• [PROVIDED MATERIAL]:
* * *

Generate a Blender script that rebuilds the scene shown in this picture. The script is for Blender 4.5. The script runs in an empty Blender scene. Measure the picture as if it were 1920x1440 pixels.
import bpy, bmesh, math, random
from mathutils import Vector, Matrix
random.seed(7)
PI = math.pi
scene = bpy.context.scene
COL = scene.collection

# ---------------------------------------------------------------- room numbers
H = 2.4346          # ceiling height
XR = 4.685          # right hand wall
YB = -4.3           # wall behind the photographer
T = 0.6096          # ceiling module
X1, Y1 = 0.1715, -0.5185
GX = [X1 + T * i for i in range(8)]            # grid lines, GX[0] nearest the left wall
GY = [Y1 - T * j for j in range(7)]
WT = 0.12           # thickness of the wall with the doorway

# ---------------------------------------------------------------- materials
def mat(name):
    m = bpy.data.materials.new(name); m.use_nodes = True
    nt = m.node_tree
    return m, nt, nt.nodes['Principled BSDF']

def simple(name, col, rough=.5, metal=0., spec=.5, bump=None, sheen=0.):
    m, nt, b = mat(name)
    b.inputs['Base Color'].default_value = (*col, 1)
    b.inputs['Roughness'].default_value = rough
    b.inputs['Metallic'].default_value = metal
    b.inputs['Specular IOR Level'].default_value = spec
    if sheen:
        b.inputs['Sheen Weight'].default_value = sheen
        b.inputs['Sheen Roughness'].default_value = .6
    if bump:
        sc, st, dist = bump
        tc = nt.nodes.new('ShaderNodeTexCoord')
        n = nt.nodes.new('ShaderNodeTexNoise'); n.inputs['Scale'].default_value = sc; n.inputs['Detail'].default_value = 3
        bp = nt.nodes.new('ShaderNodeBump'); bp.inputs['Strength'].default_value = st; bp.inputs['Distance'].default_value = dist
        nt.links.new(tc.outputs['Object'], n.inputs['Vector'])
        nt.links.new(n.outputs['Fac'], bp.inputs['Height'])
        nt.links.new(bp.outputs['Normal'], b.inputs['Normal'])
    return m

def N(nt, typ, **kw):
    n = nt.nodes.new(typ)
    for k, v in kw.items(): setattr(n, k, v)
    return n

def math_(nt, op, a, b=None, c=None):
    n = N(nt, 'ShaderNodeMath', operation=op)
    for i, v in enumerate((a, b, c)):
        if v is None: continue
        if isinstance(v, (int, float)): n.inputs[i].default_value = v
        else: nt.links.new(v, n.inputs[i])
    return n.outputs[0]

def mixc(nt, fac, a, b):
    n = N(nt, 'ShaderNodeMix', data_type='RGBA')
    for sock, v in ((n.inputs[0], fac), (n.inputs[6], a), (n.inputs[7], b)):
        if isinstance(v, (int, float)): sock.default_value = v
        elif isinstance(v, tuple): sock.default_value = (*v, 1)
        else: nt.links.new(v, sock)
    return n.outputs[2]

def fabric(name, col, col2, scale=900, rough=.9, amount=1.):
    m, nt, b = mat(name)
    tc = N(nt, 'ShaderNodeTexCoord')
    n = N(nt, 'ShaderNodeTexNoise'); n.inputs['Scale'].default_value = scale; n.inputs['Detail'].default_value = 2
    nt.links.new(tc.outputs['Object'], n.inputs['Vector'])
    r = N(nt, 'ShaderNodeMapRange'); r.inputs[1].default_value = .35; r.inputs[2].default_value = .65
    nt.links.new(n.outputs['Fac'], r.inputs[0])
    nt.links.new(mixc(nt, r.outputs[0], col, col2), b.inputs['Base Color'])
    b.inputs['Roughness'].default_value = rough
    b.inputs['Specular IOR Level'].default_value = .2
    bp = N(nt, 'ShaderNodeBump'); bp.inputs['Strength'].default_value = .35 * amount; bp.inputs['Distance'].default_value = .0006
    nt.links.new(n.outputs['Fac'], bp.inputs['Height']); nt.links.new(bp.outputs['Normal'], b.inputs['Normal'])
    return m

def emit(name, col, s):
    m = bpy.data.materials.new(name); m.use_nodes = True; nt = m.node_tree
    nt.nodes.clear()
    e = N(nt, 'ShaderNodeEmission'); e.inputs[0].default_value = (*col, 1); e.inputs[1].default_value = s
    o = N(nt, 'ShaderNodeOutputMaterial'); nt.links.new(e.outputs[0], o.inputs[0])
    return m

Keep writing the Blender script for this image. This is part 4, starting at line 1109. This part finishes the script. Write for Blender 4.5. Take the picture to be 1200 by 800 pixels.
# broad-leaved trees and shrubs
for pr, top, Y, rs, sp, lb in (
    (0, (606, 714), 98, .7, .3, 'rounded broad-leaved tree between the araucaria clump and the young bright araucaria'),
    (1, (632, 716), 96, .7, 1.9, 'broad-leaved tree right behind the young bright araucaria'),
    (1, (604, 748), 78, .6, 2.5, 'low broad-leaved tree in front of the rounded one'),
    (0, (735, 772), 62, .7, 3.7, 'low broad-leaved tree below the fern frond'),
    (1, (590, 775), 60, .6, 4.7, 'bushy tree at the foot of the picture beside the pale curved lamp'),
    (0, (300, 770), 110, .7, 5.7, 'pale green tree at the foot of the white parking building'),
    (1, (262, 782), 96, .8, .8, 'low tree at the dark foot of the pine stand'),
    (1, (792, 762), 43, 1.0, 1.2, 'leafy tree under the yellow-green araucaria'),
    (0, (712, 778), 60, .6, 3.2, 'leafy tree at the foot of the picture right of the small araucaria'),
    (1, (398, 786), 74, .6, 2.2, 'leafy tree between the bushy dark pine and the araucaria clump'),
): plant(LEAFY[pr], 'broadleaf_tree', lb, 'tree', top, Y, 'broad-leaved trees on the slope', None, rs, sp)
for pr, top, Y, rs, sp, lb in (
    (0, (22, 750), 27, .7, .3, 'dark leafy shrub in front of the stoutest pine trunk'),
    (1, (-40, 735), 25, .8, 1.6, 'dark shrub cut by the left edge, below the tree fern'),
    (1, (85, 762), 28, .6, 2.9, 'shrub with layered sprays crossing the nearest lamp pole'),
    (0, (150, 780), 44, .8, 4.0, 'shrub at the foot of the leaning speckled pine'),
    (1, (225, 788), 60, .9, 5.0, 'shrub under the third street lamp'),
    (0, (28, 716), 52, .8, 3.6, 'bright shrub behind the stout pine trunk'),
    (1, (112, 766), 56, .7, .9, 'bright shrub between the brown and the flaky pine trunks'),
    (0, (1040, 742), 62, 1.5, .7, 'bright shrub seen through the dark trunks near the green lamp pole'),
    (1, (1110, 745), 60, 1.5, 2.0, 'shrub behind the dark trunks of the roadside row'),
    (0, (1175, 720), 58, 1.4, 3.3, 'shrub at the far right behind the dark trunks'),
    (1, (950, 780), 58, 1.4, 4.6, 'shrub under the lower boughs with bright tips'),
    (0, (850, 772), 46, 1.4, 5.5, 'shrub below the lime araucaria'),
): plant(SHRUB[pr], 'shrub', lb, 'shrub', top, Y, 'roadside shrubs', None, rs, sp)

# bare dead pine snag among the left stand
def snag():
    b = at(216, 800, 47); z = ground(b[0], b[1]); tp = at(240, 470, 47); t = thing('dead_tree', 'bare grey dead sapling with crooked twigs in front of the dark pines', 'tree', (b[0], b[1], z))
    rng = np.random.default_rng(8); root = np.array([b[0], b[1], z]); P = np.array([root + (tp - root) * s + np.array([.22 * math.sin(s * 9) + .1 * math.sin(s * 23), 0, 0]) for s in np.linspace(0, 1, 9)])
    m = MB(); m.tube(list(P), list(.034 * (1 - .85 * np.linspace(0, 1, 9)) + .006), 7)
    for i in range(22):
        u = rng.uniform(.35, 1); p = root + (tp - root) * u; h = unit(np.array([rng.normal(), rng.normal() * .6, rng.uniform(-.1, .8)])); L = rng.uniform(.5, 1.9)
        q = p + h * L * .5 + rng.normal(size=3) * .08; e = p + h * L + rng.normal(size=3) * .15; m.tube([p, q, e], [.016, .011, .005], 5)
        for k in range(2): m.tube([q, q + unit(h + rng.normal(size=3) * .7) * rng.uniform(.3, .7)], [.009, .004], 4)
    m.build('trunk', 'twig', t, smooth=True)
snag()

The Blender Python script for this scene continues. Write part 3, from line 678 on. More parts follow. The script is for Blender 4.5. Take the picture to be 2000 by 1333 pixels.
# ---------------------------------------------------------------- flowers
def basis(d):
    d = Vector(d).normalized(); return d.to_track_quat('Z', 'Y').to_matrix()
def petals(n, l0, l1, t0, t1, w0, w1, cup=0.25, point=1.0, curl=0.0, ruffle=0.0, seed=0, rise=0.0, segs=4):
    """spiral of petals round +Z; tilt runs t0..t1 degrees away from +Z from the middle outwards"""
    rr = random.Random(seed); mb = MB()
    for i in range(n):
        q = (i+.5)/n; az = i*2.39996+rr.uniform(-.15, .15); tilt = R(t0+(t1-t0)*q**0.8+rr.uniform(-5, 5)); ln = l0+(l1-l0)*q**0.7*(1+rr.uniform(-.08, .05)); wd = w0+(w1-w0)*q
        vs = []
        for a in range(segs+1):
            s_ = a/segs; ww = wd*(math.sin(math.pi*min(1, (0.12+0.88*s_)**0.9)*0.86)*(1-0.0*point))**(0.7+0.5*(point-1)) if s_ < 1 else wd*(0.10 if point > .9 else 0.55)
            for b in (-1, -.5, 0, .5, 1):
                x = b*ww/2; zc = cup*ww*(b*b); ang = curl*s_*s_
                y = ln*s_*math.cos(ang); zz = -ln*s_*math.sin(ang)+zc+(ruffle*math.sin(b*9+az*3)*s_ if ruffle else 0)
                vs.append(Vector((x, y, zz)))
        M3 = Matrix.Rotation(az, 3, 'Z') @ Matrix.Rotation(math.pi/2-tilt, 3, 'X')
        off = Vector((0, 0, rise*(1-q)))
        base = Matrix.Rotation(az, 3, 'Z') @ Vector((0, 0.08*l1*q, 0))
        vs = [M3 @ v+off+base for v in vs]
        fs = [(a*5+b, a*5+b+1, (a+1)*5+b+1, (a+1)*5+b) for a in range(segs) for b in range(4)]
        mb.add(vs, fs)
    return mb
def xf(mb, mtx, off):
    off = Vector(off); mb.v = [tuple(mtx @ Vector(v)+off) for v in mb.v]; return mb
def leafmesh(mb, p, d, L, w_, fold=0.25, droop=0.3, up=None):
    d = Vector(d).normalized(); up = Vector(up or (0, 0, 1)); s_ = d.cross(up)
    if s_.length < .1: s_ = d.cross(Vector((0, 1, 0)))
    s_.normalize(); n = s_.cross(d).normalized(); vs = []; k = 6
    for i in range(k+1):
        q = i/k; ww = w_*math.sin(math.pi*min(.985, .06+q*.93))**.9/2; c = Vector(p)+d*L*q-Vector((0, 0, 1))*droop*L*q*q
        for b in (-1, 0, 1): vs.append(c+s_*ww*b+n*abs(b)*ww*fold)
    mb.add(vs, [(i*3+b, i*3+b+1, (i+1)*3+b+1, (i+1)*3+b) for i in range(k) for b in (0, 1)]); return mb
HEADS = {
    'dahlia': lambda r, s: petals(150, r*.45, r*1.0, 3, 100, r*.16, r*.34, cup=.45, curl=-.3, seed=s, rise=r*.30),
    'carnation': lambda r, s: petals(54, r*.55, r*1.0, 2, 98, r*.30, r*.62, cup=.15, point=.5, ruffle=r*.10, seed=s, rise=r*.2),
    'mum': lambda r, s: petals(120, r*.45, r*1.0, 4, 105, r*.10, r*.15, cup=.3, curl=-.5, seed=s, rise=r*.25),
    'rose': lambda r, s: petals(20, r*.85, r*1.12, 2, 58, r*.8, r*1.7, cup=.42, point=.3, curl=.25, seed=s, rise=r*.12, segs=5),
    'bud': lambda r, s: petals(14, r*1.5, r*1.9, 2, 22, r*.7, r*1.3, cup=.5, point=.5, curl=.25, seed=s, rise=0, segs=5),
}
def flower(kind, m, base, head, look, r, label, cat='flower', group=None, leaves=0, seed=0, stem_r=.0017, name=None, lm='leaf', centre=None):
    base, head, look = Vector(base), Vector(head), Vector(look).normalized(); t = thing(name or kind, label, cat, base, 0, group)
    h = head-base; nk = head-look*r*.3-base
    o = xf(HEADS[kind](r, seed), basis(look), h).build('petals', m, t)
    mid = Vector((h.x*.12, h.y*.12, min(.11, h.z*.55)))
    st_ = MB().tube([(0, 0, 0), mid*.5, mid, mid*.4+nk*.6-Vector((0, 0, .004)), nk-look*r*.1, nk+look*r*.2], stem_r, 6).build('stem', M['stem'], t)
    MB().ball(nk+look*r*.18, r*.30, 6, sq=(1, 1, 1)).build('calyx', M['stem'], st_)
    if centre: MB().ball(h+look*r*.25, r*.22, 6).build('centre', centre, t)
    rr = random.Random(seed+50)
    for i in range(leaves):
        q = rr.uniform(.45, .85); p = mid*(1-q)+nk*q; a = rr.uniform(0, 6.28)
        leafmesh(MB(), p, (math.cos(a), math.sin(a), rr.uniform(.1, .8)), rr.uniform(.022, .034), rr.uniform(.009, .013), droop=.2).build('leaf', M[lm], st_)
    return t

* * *

• [GOAL]: Above are the entries; repeat their lines exactly, from the first through the one that contains "COL = scene.collection".

• [EXERCISE SOLUTION]:
Generate a Blender script that rebuilds the scene shown in this picture. The script is for Blender 4.5. The script runs in an empty Blender scene. Measure the picture as if it were 1920x1440 pixels.
import bpy, bmesh, math, random
from mathutils import Vector, Matrix
random.seed(7)
PI = math.pi
scene = bpy.context.scene
COL = scene.collection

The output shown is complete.